__WRITTEN TASK__
Reproduce the following material exactly, including every line.

__AVAILABLE DATA__
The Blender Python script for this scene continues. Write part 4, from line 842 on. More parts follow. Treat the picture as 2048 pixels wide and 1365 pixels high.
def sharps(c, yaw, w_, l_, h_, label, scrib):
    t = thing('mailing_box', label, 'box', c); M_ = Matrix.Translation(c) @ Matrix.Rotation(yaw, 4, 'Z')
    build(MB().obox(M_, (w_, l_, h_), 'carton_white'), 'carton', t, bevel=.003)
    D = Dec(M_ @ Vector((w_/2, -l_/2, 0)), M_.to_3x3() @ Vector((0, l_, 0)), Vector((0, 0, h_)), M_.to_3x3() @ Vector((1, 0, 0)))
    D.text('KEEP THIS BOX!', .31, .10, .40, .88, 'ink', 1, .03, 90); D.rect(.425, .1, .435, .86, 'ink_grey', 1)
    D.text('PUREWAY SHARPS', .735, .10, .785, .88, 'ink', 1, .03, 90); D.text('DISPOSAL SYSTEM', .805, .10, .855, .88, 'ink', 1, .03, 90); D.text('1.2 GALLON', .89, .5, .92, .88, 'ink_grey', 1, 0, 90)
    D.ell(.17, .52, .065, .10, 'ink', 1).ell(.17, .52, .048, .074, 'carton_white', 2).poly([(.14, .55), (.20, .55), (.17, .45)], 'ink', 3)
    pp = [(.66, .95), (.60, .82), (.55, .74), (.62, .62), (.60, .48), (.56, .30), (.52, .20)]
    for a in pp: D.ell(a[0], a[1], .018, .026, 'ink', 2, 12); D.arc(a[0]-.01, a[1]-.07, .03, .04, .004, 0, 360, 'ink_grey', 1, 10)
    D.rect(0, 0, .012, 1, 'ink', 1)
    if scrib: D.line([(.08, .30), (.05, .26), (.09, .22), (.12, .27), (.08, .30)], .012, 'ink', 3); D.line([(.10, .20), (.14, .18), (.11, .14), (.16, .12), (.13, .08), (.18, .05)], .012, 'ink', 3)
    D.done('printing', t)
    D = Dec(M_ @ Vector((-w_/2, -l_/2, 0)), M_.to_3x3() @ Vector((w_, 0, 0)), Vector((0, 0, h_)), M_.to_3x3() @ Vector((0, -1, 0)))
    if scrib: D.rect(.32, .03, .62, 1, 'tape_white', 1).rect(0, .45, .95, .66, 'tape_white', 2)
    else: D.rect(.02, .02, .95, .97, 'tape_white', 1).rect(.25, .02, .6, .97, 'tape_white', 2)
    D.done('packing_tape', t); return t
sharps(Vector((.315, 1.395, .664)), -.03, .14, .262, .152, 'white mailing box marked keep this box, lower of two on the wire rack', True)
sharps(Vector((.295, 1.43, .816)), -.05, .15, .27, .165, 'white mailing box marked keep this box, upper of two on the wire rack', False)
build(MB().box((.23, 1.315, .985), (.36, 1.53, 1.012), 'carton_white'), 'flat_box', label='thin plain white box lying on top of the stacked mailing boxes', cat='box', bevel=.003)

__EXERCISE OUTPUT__
The Blender Python script for this scene continues. Write part 4, from line 842 on. More parts follow. Treat the picture as 2048 pixels wide and 1365 pixels high.
def sharps(c, yaw, w_, l_, h_, label, scrib):
    t = thing('mailing_box', label, 'box', c); M_ = Matrix.Translation(c) @ Matrix.Rotation(yaw, 4, 'Z')
    build(MB().obox(M_, (w_, l_, h_), 'carton_white'), 'carton', t, bevel=.003)
    D = Dec(M_ @ Vector((w_/2, -l_/2, 0)), M_.to_3x3() @ Vector((0, l_, 0)), Vector((0, 0, h_)), M_.to_3x3() @ Vector((1, 0, 0)))
    D.text('KEEP THIS BOX!', .31, .10, .40, .88, 'ink', 1, .03, 90); D.rect(.425, .1, .435, .86, 'ink_grey', 1)
    D.text('PUREWAY SHARPS', .735, .10, .785, .88, 'ink', 1, .03, 90); D.text('DISPOSAL SYSTEM', .805, .10, .855, .88, 'ink', 1, .03, 90); D.text('1.2 GALLON', .89, .5, .92, .88, 'ink_grey', 1, 0, 90)
    D.ell(.17, .52, .065, .10, 'ink', 1).ell(.17, .52, .048, .074, 'carton_white', 2).poly([(.14, .55), (.20, .55), (.17, .45)], 'ink', 3)
    pp = [(.66, .95), (.60, .82), (.55, .74), (.62, .62), (.60, .48), (.56, .30), (.52, .20)]
    for a in pp: D.ell(a[0], a[1], .018, .026, 'ink', 2, 12); D.arc(a[0]-.01, a[1]-.07, .03, .04, .004, 0, 360, 'ink_grey', 1, 10)
    D.rect(0, 0, .012, 1, 'ink', 1)
    if scrib: D.line([(.08, .30), (.05, .26), (.09, .22), (.12, .27), (.08, .30)], .012, 'ink', 3); D.line([(.10, .20), (.14, .18), (.11, .14), (.16, .12), (.13, .08), (.18, .05)], .012, 'ink', 3)
    D.done('printing', t)
    D = Dec(M_ @ Vector((-w_/2, -l_/2, 0)), M_.to_3x3() @ Vector((w_, 0, 0)), Vector((0, 0, h_)), M_.to_3x3() @ Vector((0, -1, 0)))
    if scrib: D.rect(.32, .03, .62, 1, 'tape_white', 1).rect(0, .45, .95, .66, 'tape_white', 2)
    else: D.rect(.02, .02, .95, .97, 'tape_white', 1).rect(.25, .02, .6, .97, 'tape_white', 2)
    D.done('packing_tape', t); return t
sharps(Vector((.315, 1.395, .664)), -.03, .14, .262, .152, 'white mailing box marked keep this box, lower of two on the wire rack', True)
sharps(Vector((.295, 1.43, .816)), -.05, .15, .27, .165, 'white mailing box marked keep this box, upper of two on the wire rack', False)
build(MB().box((.23, 1.315, .985), (.36, 1.53, 1.012), 'carton_white'), 'flat_box', label='thin plain white box lying on top of the stacked mailing boxes', cat='box', bevel=.003)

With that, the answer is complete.